Why it’s bonkers: The defection. Eric dons a USA tracksuit top at Seoul International Airport and makes his bid for freedom, even though those ruthless Stasi goons initially kill his homo mate on an escalator and shoot him in the back of the thigh. Despite the severe leg wound and being in the middle of an international incident, Eric still manages to jump off a roof and run to catch a busload of departing Yanks that include the smitten Julia. How does he get onto the plane with no papers and blood dripping from a bullet wound with a dead man lying in the airport? Doesn’t immigration have something to say about this slightly unusual episode? Oh, I forgot, he’s wearing a Stars and Stripes tracksuit. No wonder those Yanks have a problem with illegal aliens.
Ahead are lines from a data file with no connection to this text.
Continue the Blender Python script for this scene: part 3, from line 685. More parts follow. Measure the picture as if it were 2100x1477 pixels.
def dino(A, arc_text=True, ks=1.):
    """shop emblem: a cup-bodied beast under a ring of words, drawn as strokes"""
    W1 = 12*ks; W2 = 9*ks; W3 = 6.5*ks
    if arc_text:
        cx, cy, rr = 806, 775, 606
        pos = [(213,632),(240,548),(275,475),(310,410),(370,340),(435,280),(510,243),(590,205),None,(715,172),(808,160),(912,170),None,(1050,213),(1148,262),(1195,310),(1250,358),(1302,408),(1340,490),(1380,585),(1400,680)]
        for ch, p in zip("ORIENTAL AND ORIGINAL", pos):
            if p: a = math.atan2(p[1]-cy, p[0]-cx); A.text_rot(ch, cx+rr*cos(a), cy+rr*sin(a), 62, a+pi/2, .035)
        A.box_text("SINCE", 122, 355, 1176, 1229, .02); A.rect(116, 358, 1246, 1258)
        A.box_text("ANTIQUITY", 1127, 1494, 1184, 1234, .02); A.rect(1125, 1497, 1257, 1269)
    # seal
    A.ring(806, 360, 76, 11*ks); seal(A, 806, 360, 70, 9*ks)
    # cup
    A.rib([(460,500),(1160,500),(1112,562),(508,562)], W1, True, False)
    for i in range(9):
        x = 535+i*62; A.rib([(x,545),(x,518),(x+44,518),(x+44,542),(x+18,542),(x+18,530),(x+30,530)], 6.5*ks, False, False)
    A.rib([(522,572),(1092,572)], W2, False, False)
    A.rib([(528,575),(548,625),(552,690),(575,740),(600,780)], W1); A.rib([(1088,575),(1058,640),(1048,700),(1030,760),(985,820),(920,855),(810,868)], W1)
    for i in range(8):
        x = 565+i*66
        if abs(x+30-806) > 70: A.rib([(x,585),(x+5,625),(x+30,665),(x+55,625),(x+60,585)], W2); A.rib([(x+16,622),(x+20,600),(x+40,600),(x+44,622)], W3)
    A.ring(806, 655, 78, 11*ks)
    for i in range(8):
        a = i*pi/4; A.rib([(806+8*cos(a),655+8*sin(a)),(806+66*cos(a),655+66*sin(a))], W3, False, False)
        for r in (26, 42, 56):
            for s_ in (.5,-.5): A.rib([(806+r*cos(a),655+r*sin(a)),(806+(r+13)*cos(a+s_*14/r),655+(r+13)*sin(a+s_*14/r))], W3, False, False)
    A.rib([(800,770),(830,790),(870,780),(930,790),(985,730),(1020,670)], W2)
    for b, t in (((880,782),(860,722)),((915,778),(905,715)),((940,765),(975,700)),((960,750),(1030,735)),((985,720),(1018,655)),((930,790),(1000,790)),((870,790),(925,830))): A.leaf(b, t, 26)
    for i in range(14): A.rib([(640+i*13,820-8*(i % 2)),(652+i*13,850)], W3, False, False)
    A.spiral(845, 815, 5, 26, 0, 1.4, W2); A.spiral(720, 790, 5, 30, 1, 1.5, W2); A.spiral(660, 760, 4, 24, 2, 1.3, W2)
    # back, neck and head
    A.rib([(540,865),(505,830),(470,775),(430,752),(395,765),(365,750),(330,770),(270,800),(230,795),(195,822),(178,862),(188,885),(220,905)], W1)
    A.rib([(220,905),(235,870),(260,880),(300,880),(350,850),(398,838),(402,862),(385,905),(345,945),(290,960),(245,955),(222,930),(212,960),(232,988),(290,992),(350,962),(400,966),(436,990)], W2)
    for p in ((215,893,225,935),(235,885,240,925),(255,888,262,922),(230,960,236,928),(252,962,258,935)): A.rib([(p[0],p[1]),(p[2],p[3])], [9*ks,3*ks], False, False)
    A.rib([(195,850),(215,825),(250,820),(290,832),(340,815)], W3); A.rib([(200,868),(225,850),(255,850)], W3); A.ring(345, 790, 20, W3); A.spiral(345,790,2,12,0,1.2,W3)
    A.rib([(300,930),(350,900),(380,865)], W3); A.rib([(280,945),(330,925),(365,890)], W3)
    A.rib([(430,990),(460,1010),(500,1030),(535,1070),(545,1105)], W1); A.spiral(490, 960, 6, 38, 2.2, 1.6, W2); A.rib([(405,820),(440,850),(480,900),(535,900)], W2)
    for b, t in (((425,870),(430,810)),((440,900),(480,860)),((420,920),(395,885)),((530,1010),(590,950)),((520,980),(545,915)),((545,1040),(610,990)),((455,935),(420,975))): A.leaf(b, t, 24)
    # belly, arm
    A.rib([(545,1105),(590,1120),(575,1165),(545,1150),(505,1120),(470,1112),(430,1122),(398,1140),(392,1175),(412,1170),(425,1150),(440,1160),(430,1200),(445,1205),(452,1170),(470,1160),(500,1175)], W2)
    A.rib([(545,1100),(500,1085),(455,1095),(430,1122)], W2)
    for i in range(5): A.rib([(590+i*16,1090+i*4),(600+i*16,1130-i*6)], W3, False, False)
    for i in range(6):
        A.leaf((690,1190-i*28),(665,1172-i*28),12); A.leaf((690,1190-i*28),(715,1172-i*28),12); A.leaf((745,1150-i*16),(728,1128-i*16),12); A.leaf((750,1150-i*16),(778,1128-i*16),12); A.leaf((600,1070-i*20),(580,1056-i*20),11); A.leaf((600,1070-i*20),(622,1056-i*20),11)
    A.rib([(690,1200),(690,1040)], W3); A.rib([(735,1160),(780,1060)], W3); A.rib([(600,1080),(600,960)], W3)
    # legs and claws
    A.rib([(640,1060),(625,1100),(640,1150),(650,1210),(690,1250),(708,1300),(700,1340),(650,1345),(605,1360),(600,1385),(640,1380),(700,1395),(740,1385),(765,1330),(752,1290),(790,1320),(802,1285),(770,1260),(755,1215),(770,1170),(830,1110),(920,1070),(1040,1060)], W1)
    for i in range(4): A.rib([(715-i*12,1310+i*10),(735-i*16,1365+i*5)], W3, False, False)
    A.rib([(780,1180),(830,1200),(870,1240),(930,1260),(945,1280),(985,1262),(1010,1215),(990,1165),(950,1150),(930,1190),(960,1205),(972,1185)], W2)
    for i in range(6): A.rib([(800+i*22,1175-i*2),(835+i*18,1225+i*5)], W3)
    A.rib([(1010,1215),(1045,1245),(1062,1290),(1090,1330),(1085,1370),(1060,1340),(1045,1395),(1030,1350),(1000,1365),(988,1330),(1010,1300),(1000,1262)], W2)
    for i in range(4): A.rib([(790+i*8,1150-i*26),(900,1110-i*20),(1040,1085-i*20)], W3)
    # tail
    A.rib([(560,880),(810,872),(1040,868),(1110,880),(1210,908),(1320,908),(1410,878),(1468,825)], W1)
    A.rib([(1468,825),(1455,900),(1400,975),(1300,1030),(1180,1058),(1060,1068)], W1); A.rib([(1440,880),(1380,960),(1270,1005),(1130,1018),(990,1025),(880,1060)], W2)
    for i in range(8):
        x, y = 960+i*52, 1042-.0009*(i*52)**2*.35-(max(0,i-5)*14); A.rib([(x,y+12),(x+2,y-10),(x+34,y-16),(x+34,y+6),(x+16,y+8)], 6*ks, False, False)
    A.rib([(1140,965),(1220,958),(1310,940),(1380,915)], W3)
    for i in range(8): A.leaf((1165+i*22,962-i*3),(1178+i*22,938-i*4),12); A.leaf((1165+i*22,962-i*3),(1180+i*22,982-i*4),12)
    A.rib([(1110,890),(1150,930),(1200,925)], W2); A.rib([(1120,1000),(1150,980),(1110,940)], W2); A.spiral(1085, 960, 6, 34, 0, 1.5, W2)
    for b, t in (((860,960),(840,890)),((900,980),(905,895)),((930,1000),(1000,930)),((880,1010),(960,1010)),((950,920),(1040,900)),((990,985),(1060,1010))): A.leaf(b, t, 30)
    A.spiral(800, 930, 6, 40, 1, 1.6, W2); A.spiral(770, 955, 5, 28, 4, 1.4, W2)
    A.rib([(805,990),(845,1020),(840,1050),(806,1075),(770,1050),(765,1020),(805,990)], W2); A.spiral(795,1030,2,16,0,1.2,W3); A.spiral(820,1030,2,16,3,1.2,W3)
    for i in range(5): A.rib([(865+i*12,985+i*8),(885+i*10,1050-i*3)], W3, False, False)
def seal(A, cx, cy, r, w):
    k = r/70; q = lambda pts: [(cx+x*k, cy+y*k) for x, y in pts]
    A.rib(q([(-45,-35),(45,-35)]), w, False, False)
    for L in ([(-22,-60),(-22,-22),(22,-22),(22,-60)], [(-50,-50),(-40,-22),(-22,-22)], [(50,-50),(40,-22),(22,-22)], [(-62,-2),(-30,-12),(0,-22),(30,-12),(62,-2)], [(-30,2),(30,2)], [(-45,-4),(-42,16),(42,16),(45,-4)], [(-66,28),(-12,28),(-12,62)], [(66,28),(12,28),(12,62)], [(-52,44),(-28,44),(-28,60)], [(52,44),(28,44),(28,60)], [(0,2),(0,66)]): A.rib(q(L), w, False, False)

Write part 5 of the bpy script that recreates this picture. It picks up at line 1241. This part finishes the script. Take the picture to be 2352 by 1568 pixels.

Mind you, nothing in Pentathlon is credible from its cheap recreation of the Seoul Olympics to the incredibly mismatched score that occasionally adds an air of surrealism to whatever’s happening on screen. Then there’s Mueller’s unexplained conversion to rabid Nazism and desire to attack America. This appears to suggest a diehard Commie is merely a Nazi in disguise.

The film mixes fencing, the collapse of the Berlin Wall, Hitler worship and ripe dialogue, such as Creese admitting: “I feel like a gay pimp.” Dolph, who was surely going for a more human drama rather than his standard action heroics, is wooden throughout, but at least he tries to wander around on planet Earth. David Soul, on the other hand, is so OTT with his comedy accent and full-blown mustache twirling that he might as well be floating in space. It’s a whacked-out performance that does its best to convince you he should have stuck with the singing, even if soppy stuff like Silver Lady was the aural equivalent of someone’s diarrhea-leaking arse filling your ear.

Perhaps we should lay the blame for this funny fiasco at the door of director Bruce Malmuth, a man who has impressive form in the arena of the amusingly bonkers by giving us a comatose Steven Seagal four years earlier in Hard to Kill. Malmuth introduces his movie with a written statement that states the pentathlon was a late 19th century invention designed to glorify a soldier’s skills. Well, after watching this lovable turkey, I tend to think the word ‘pentathlon’ instead highlights a handful of artists crashing and burning.